Süleyman Çelebi’nin basın toplantısında döne dolaşa yasaklı olan yıllarla yasaksız olan yılları gazetelerde çıkan haberler ve fotoğraflar eşliğinde göstermesi çok anlamlı olsa da, gerilimden beslenmeyi bir prensip haline getirmiş iktidarın bunu anlaması oldukça zor görünüyor… 2007-2009 arasında yasak varken Taksim başta olmak üzere İstanbul’un birçok bölgesi, polis saldırılarından dolayı çatışmanın odağı olurken, onlarca insan yaralanıp, gözaltına alınırken, Taksim için yasağın olmadığı 2010-20012 arası ‘bayram havasında ‘ geçen yıllar olmuştu. Yüz binlerce insanın katıldığı 1 Mayıs kutlamalarında bir tek kişinin burnu kanamadığı gibi, iktidar yanlısı gazeteler bile manşetlere olumlu başlıklar taşımıştı. Mesele çok açık: Yasak ve müdahale olmayınca olay olmuyor, müdahale ve yasak olunca olay oluyor: Gaz bombası, tazyikli su, yaralama…

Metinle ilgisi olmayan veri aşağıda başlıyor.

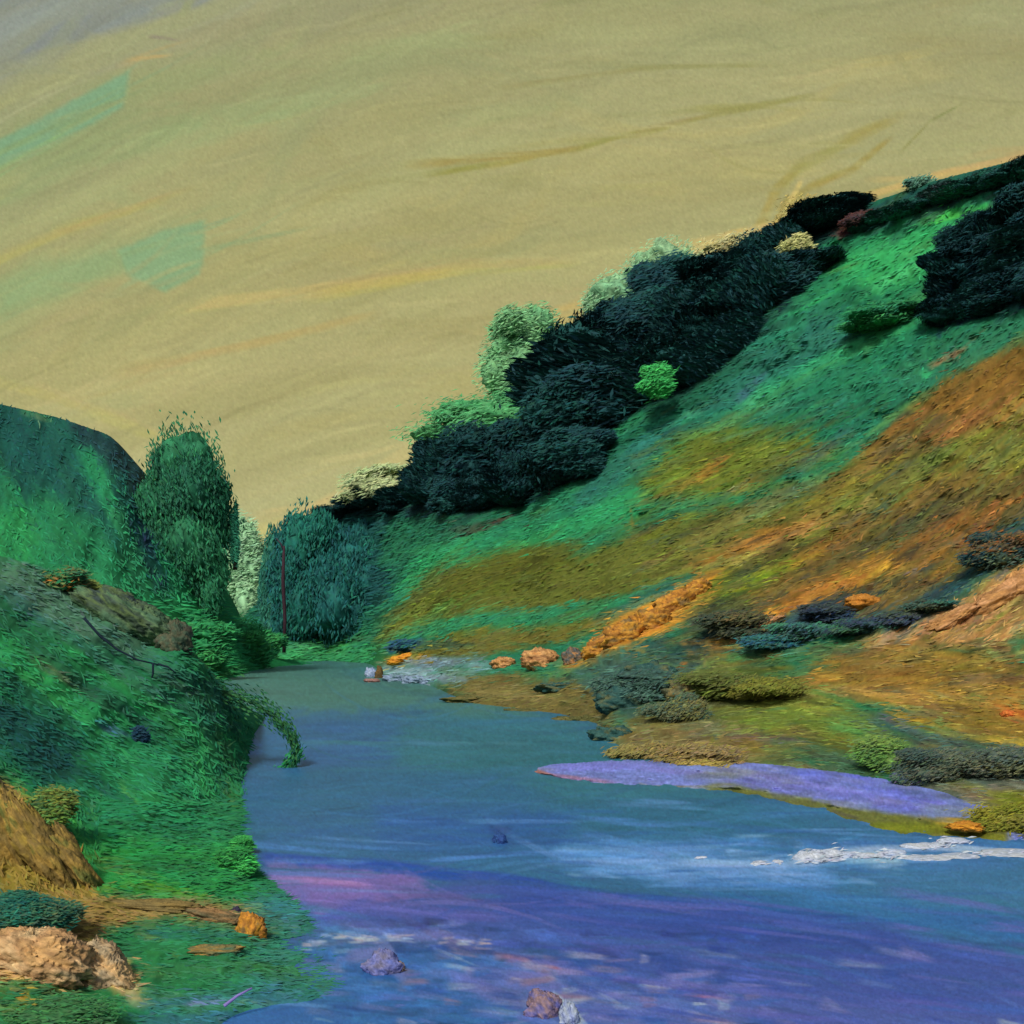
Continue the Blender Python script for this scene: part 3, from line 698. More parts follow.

AKP’nin yasakçı, ayrıştırıcı zihniyetinin karşısında sendikal hareket de şimdiden ayrışmış durumda. İktidara yakın olan TÜRK-İŞ, HAK-İŞ ve memur sendikaları İstanbul dışında ‘kutlamalara’ hazırlanıyor. DİSK Genel Başkanı Kani Beko haklı olarak, ‘Taksim konusunda ısrarcıyız. Taksim bizim için kutsal bir yer. 1 Mayıs 1977 yılında katledilen 37 işçi arkadaşımızın katilleri bulununcaya kadar, adalete teslim edilinceye kadar biz Taksim sevdamızdan vazgeçmeyeceğiz’ diyor.
* * *
AKP iktidar yasaklardan beslendiği için, geçen yıl olduğu gibi bu yıl da 1 Mayıs’ta Taksim’i işçilere, emekçilere yasaklamaya hazırlanıyor. Geçen yıl mitinge katılacak olanların ‘çukura düşerek yaralanmalarını istemeyen’ iktidar Taksim’i yasaklamış, katılanları da ‘marjinal’ ilan etmişti. İktidar bu yıl yasak için gerekçe bulmakta zorlanıyor ama Taksim’e izin vermeyeceğinin işaretlerini de gösteriyor. Umarım böyle olmaz. Sendikaları dinlemeyen AKP, hiç değilse Avrupa İnsan Hakları Mahkemesi’ni (AİHM) dinler ve yasaktan vazgeçer!
AİHM, 2012 yılında aldığı bir kararla AKP’nin yasak kararını mahkûm etmişti. AİHM, DİSK ve KESK’in 2008 1 Mayıs’ına yönelik yapılan saldırılarla ilgili olarak hükümete karşı açtığı davayı 23 Ekim 2012 tarihinde karar bağlamış, 1 Mayıs yasağından ve saldırılarından dolayı AKP Hükümeti'ni mahkûm etmiş ve ‘Mevcut davada, İşçi Bayramı’nı kutlamak ve 1 Mayıs 1977 gösterilerinde hayatlarını kaybeden üyelerini anmak açıkça ilgili iki sendikanın (DİSK ve KESK) genel yetkisi kapsamındadır’ demişti.